Ethereum is a 'rich and trusted' execution environment for software. 'Rich' because the ethereum virtual machine has access to a whole bunch of data that carries deep meaning to specific individuals and human society in general (or rather might some day). Trusted because the code execution is performed in a way that is extremely reliable. Whatever the competing interests behind the outcome of a specific computation may be, influence over the network may only be gained through computational resources (and at a later point probably stake/ether) which - in the real world - means economic resources. The achilles heel of a network such as ethereum (and bitcoin) is that "the crypto-economy" needs to stay causally disconnected from the other economy, that uses blockchains as a tool to run trusted fiduciary code (currency, insurance, identity, reputation).
"Law vs Code" is a very interesting talk to be had but there is no room for a "doomsday argument". Both are separate but intertwined domains. A fruitful approach to understanding the relationship between code and law may be Luhmann's system theory.
It will be hard enough to get widespread social adoption of either blockchain currency or contracts written in programming languages without making them tied to each other.
A better choice for an initial compile target for EtherScript would simply be English.
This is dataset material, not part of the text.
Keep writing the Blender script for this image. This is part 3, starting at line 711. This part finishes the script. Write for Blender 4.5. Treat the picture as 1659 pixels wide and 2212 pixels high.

English is ridiculously colonized by obfuscators already. Think about the Clinton I debates on what the meaning of 'is' is.
I think those same obfuscators will be happy to emigrate to any new linguistic country in which their skills can be put to use, but I think the Etherium folks are fantasizing that they can make contracts non-ambiguous. Good luck trying.
I think the problem comes in that the contracts must eventually have impact in human minds. However you slice it, there's still an interpretation step. Efforts to make those interpretations unambiguous will be opposed.
This convinced me to not waste another second on Ethereum. It serves a self-defeating purpose, and I think it's diametric to the hacker ethos. Bitcoin is neat because it can't be controlled, nobody can tax it or pose fees on it. It's free market at it's very best. The bitcoin protocol is weak, but luckily developers are strengthening it all the time.
Laws as a general concept are diametric to human nature, and they should be avoided whenever possible, especially in regards to social realms like bartering and contracting and the like.
I'm not sure why some technologists have such a fascination with legalism.
I'm not against the idea of digital government and having laws be distributed under a free documentation license with the ability for citizens to discuss and amend laws. A standard version control and issue tracker model sounds much more appropriate, however. Perhaps even just email and diffs, so as to have a barrier to entry.